Begin The input

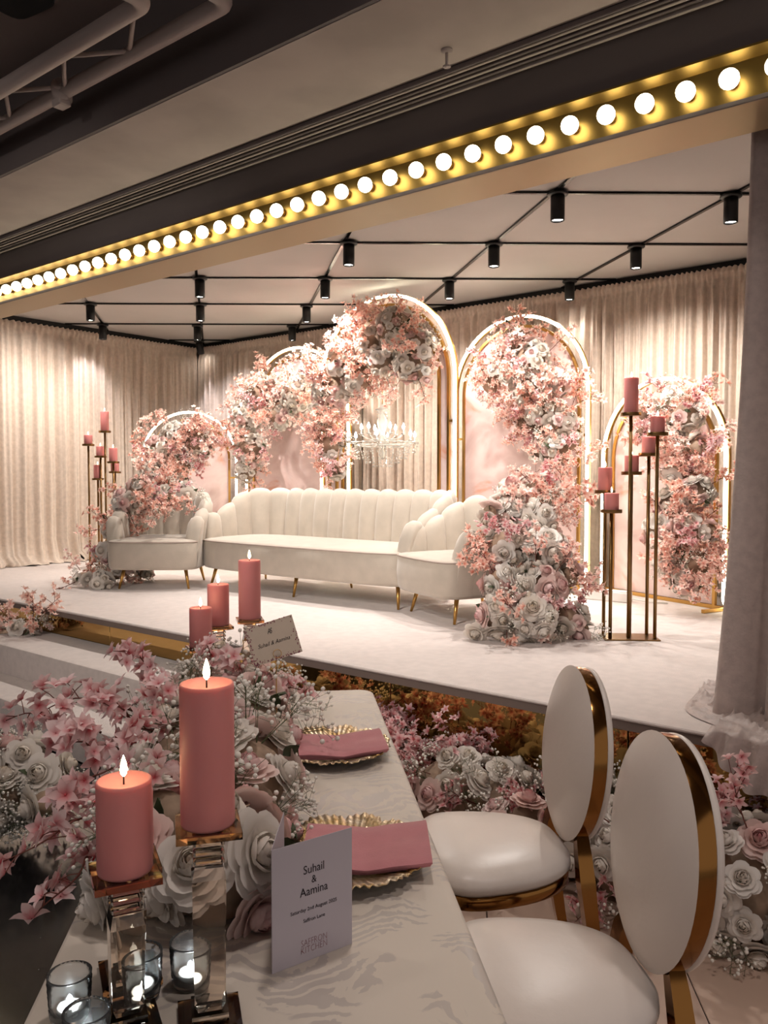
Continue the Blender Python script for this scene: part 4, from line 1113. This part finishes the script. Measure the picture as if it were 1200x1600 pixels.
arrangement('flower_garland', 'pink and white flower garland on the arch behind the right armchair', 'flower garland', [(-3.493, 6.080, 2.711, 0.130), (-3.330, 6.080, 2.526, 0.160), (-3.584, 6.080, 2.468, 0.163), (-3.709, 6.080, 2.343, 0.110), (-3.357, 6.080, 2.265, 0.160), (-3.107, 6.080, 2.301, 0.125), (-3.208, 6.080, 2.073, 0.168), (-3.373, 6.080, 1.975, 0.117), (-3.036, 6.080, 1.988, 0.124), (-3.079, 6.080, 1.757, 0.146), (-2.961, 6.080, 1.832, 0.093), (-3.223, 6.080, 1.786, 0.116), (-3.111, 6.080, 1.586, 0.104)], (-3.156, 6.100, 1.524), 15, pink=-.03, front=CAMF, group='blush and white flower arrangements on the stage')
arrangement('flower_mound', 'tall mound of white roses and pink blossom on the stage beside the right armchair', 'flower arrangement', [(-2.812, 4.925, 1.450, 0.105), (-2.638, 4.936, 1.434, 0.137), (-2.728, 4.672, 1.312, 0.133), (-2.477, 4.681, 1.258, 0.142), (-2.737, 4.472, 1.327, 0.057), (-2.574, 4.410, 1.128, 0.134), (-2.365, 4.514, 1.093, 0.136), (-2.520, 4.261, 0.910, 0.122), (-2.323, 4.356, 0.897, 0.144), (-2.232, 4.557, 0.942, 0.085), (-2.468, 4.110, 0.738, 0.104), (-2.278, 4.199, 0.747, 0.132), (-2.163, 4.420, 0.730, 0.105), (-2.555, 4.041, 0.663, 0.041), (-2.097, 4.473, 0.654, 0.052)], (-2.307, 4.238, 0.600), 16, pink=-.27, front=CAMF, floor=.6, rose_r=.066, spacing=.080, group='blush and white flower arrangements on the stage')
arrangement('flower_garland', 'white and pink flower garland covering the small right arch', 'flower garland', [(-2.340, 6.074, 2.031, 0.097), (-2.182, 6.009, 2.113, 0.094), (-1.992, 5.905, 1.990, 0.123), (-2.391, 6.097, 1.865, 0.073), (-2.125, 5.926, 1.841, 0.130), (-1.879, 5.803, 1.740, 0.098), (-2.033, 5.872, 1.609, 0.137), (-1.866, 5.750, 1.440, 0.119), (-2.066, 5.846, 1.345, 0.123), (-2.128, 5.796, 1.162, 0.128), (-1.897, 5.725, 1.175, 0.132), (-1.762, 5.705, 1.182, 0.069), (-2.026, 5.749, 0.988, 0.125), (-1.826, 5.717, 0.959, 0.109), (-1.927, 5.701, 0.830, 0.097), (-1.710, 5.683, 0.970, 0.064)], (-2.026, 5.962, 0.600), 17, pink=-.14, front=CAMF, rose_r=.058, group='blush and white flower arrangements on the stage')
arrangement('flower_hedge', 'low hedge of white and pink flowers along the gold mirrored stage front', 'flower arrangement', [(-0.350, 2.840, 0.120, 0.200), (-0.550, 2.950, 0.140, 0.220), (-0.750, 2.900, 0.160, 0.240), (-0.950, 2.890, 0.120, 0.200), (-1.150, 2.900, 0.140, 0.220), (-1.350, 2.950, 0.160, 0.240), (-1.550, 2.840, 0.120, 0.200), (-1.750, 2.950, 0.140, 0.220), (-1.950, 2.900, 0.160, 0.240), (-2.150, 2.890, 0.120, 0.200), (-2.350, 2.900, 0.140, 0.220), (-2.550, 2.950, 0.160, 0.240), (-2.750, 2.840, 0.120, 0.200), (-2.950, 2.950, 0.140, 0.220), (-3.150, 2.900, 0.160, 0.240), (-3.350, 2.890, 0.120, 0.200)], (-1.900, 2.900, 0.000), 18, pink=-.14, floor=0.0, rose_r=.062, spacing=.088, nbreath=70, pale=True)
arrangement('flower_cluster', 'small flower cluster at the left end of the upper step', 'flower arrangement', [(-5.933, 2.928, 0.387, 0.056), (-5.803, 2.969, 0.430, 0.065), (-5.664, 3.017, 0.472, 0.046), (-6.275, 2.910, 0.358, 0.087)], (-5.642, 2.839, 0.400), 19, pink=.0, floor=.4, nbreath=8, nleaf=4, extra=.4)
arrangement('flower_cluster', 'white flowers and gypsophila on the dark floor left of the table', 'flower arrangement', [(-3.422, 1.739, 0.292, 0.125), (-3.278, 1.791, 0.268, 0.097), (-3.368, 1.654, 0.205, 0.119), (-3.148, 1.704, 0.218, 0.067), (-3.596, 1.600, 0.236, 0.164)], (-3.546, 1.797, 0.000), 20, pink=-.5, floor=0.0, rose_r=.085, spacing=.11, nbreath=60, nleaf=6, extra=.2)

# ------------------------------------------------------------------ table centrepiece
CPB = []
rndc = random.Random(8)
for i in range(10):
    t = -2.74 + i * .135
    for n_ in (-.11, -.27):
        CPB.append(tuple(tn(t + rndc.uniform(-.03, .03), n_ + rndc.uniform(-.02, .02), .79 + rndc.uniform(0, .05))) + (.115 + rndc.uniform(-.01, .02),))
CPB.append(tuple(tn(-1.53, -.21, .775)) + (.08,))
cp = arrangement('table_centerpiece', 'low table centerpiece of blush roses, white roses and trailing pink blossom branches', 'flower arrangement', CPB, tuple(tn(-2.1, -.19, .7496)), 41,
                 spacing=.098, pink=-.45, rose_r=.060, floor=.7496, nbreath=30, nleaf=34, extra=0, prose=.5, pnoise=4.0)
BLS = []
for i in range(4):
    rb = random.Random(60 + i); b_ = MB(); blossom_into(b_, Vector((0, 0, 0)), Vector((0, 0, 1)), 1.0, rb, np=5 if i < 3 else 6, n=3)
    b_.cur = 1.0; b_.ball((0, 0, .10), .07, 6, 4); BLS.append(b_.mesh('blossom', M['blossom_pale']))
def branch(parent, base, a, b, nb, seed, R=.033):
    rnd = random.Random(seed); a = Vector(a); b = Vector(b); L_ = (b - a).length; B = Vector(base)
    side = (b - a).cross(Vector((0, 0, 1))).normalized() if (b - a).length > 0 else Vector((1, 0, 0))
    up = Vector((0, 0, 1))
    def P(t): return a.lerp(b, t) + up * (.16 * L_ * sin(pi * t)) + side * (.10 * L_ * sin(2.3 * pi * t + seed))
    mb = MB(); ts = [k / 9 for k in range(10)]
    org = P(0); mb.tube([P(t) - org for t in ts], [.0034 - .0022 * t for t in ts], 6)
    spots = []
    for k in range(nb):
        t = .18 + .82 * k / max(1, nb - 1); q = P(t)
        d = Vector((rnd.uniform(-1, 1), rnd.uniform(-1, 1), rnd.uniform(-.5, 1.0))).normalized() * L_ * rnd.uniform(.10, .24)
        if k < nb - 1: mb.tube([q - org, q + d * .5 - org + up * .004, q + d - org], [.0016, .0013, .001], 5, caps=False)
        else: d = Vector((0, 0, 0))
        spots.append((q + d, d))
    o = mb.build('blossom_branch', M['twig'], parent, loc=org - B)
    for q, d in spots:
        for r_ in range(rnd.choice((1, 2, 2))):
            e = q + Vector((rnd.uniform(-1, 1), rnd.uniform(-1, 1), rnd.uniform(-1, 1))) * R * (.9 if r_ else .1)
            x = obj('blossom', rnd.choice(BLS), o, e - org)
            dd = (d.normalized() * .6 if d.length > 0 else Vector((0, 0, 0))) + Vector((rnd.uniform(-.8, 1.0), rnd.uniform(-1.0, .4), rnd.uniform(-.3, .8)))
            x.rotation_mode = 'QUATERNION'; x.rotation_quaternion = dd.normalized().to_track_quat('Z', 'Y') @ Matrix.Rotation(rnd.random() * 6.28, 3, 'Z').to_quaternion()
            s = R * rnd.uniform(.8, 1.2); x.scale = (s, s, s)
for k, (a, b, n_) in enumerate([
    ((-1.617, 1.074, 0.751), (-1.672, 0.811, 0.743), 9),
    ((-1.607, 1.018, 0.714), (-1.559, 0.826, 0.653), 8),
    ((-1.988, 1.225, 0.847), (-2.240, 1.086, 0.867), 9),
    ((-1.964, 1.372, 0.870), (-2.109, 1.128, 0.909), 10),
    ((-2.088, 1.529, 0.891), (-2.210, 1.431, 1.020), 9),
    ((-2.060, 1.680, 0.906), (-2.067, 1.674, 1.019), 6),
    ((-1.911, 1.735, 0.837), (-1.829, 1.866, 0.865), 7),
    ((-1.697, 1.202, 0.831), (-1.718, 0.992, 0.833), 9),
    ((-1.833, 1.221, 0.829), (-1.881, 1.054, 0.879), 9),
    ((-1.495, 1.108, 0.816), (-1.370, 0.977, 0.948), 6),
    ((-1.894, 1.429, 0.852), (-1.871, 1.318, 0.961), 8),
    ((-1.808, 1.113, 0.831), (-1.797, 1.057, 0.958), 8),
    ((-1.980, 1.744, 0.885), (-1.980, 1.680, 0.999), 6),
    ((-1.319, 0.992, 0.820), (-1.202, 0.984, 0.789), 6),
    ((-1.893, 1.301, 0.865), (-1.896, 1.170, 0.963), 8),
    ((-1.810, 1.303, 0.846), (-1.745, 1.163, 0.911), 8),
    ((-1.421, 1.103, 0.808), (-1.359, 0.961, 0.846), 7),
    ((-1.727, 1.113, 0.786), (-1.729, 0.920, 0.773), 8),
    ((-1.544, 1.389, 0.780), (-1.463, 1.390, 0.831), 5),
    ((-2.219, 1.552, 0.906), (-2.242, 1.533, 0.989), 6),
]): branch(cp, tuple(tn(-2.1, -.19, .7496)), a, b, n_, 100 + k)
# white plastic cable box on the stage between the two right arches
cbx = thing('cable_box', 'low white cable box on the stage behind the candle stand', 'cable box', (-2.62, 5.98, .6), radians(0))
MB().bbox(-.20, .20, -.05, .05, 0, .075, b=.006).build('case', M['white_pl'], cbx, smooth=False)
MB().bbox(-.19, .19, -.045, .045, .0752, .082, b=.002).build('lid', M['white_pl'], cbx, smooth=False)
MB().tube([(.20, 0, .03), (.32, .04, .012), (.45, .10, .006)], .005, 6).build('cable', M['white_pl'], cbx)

End The input
Begin The input

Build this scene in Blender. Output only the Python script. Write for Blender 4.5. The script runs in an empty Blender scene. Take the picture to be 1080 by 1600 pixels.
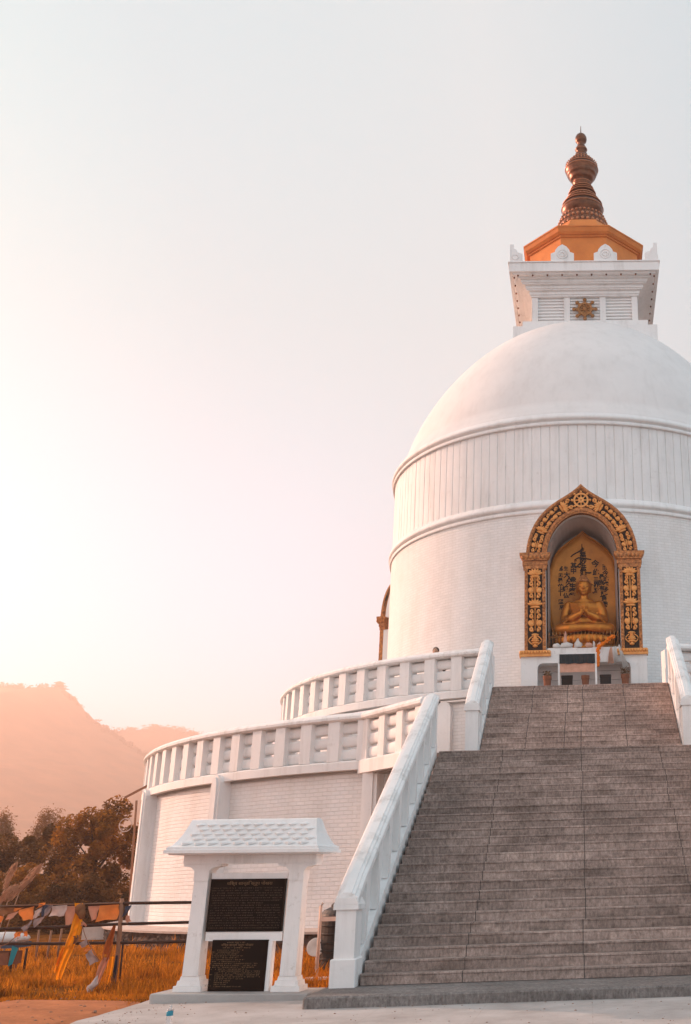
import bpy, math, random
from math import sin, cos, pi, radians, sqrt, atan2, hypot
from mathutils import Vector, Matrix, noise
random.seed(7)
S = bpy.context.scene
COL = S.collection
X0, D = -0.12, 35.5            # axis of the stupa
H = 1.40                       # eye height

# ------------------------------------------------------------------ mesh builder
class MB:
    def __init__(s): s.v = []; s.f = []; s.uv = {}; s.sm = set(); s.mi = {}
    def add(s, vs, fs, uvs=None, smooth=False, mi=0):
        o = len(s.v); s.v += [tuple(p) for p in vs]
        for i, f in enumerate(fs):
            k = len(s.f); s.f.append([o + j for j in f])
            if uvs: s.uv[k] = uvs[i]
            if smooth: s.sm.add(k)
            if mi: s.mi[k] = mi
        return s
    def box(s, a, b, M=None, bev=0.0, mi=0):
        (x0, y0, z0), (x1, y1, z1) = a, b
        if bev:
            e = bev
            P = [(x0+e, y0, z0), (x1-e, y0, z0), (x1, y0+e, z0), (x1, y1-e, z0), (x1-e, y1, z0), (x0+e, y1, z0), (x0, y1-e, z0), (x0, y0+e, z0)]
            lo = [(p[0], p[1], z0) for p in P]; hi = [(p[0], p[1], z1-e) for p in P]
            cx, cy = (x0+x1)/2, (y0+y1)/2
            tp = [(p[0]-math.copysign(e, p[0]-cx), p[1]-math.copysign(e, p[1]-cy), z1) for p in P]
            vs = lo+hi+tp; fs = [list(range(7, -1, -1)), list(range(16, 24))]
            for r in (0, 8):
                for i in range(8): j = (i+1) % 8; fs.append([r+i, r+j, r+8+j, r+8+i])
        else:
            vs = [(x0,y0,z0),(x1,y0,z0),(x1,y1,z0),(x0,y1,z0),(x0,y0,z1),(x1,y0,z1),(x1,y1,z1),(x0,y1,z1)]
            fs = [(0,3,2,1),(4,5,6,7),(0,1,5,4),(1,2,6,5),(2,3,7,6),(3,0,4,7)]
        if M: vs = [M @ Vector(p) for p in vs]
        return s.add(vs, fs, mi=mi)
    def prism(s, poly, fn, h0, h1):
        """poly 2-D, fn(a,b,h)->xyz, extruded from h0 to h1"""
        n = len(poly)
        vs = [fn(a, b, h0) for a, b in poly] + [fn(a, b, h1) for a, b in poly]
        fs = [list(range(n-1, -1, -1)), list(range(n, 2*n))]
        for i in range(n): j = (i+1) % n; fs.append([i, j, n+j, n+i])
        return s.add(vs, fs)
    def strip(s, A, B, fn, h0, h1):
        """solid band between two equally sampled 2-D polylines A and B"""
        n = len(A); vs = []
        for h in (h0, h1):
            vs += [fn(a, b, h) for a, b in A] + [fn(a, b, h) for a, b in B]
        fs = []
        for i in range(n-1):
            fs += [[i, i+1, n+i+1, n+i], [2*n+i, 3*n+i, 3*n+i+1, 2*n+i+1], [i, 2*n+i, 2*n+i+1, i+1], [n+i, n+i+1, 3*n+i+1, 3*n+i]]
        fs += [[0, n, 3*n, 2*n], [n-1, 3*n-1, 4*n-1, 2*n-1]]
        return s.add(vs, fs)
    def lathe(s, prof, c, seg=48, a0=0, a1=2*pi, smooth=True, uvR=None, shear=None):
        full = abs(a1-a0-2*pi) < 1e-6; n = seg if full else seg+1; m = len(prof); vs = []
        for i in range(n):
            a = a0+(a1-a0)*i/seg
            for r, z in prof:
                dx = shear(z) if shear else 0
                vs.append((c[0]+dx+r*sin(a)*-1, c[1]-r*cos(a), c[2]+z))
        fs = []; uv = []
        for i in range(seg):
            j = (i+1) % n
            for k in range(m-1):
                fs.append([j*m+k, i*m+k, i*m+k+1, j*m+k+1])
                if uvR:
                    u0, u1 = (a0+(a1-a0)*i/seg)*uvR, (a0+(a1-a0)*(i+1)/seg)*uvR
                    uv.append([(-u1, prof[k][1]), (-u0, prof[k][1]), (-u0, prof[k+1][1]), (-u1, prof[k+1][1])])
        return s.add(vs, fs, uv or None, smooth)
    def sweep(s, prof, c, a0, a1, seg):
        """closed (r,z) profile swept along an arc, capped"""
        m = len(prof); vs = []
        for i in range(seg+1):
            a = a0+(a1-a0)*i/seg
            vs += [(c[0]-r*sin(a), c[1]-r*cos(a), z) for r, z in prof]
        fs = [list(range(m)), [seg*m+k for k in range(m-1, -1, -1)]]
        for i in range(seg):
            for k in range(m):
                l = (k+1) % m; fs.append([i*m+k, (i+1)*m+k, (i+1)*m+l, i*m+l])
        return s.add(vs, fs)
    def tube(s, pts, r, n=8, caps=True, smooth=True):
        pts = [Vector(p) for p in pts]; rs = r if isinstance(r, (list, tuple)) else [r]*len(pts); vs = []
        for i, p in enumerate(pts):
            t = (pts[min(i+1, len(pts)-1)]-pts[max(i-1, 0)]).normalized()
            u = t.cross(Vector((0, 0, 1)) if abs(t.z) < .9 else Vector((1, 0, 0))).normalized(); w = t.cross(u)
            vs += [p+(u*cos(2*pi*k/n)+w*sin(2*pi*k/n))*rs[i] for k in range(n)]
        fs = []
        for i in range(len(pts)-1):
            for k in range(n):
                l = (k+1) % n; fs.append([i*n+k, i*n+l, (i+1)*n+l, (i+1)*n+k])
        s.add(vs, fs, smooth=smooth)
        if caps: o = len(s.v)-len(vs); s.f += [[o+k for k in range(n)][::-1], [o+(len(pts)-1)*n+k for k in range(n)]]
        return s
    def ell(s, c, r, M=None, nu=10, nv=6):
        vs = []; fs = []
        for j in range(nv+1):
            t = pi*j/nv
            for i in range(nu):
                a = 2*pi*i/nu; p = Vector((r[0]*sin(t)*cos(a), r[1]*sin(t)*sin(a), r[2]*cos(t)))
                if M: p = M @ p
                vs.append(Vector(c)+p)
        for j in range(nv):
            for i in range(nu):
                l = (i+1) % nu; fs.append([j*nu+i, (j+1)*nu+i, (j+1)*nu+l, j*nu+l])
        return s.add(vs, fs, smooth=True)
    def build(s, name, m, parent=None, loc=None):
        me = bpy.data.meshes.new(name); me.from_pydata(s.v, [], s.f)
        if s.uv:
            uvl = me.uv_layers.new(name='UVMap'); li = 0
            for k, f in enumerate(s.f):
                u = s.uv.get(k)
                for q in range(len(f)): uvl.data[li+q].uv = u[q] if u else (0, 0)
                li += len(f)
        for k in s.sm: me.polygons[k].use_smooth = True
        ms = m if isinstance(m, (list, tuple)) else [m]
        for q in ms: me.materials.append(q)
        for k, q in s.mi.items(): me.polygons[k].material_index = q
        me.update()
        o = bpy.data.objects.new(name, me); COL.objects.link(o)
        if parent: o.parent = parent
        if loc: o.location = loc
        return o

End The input

## Objective:
Make an exact copy of the lines from the one with "Build this scene" through the one with "# eye height", both ends in, and nothing else. Drop every picture.

## The completed task:
Build this scene in Blender. Output only the Python script. Write for Blender 4.5. The script runs in an empty Blender scene. Take the picture to be 1080 by 1600 pixels.
import bpy, math, random
from math import sin, cos, pi, radians, sqrt, atan2, hypot
from mathutils import Vector, Matrix, noise
random.seed(7)
S = bpy.context.scene
COL = S.collection
X0, D = -0.12, 35.5            # axis of the stupa
H = 1.40                       # eye height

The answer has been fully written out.